La negociación colectiva también se ha convertido en un espacio clave de adaptación. Comités de empresa y direcciones están revisando convenios, complementos y cláusulas de revisión salarial para evitar duplicidades y armonizar las subidas. En algunos casos, las empresas proponen repartir las mejoras en varios años o ligarlas a objetivos de productividad, intentando que el coste adicional vaya acompañado de cambios en la organización del trabajo.
Las pymes, que concentran buena parte del empleo en España, afrontan este escenario con menos recursos, pero también con mayor flexibilidad.
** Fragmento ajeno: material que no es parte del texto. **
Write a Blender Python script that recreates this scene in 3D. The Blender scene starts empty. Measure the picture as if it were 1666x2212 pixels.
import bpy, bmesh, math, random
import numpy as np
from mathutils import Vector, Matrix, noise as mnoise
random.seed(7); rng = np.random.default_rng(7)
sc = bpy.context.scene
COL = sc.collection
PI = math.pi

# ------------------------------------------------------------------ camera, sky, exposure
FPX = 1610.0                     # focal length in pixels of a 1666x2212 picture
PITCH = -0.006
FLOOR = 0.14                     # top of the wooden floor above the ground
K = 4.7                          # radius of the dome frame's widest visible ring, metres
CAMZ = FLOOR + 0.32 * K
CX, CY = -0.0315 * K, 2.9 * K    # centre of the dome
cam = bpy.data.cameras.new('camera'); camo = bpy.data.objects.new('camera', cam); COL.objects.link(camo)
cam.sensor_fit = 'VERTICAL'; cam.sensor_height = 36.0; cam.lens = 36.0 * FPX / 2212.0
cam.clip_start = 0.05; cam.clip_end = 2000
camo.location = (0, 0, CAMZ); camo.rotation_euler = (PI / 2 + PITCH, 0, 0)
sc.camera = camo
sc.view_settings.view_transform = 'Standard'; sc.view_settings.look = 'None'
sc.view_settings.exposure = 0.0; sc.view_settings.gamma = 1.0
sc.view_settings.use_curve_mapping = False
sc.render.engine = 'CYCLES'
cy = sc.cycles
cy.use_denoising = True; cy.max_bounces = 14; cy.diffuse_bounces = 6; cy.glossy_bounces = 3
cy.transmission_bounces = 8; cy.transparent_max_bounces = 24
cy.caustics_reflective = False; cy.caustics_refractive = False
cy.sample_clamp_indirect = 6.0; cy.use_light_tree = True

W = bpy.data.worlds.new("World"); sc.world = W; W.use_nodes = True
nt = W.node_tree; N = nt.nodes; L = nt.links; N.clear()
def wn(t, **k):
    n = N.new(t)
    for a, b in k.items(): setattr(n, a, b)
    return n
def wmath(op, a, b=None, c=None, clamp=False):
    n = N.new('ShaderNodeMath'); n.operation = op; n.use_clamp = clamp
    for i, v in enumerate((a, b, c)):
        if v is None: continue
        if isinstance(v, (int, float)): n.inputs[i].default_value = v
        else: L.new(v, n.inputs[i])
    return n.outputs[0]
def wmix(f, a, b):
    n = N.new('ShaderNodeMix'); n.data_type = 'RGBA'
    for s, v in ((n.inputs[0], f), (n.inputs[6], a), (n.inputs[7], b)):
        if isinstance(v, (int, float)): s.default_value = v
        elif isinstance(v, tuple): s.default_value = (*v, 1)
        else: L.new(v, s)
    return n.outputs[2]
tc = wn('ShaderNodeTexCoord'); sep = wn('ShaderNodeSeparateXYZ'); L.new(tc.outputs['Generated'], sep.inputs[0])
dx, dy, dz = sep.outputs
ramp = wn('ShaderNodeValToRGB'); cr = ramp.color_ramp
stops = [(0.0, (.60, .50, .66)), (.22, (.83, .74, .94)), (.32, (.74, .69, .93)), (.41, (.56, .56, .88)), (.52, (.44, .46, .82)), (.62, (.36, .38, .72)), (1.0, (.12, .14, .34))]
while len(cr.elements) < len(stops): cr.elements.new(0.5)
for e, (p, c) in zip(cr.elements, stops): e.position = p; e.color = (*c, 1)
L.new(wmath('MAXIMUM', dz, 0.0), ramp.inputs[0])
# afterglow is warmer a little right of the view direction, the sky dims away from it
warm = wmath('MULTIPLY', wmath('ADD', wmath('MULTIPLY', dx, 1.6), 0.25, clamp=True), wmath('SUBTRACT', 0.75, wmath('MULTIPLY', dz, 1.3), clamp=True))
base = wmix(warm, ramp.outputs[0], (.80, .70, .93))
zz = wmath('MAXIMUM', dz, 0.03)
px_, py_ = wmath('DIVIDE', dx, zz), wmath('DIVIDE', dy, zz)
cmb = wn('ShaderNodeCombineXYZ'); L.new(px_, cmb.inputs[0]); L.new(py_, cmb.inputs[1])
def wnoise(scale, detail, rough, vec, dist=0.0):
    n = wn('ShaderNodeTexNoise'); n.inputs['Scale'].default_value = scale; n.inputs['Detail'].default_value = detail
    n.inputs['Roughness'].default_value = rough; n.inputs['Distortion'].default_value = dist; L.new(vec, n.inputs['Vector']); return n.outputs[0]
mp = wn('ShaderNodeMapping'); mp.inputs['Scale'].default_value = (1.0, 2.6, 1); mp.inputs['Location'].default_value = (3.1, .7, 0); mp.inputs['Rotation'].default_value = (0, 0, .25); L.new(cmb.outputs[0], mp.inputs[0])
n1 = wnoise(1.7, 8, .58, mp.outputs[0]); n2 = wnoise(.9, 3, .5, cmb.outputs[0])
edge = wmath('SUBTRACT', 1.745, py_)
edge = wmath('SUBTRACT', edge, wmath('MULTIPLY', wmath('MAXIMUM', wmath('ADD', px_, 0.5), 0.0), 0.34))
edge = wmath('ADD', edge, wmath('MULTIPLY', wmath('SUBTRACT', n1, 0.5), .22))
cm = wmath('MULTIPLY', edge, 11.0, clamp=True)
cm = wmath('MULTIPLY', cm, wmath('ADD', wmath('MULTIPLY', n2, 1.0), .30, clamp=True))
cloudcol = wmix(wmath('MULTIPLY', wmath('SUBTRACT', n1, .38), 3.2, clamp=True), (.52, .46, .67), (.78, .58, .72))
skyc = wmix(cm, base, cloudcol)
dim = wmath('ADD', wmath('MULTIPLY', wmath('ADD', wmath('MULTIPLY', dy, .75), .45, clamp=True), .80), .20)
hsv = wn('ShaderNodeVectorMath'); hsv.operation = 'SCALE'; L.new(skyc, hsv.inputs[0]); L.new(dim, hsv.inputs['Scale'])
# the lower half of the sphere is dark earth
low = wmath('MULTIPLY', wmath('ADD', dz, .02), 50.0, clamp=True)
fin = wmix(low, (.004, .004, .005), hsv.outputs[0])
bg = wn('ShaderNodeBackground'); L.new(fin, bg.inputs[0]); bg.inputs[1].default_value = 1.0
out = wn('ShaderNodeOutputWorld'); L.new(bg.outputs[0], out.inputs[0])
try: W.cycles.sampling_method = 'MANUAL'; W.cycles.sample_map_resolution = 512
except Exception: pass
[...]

Muchas están recurriendo a asesorías externas para rediseñar sus estructuras de costes, explorar ayudas públicas a la digitalización y estudiar fórmulas de financiación que les permitan capear el aumento salarial sin ahogar su tesorería. Programas de formación subvencionada, inversiones en herramientas digitales sencillas y una gestión más estricta de inventarios y stock están siendo algunas de las respuestas más habituales.
A medio plazo, la gran incógnita es si esta presión sobre los costes laborales se traducirá en un salto real de productividad o si, por el contrario, se limitará a un ejercicio de contención del daño. Si las inversiones en tecnología, organización y formación cuajan, muchas empresas podrían salir de este proceso más eficientes y competitivas. Si no lo hacen, el riesgo es doble: perder margen de maniobra e incorporar rigideces en un entorno internacional cada vez más exigente.
Mientras tanto, en los consejos de administración y en los despachos de dirección de recursos humanos se repite la misma idea: la subida del SMI es ya un dato, no una hipótesis. La batalla se libra ahora en cómo convertir esos 1.500 millones adicionales de coste en una palanca de cambio y no solo en una losa sobre las cuentas de resultados.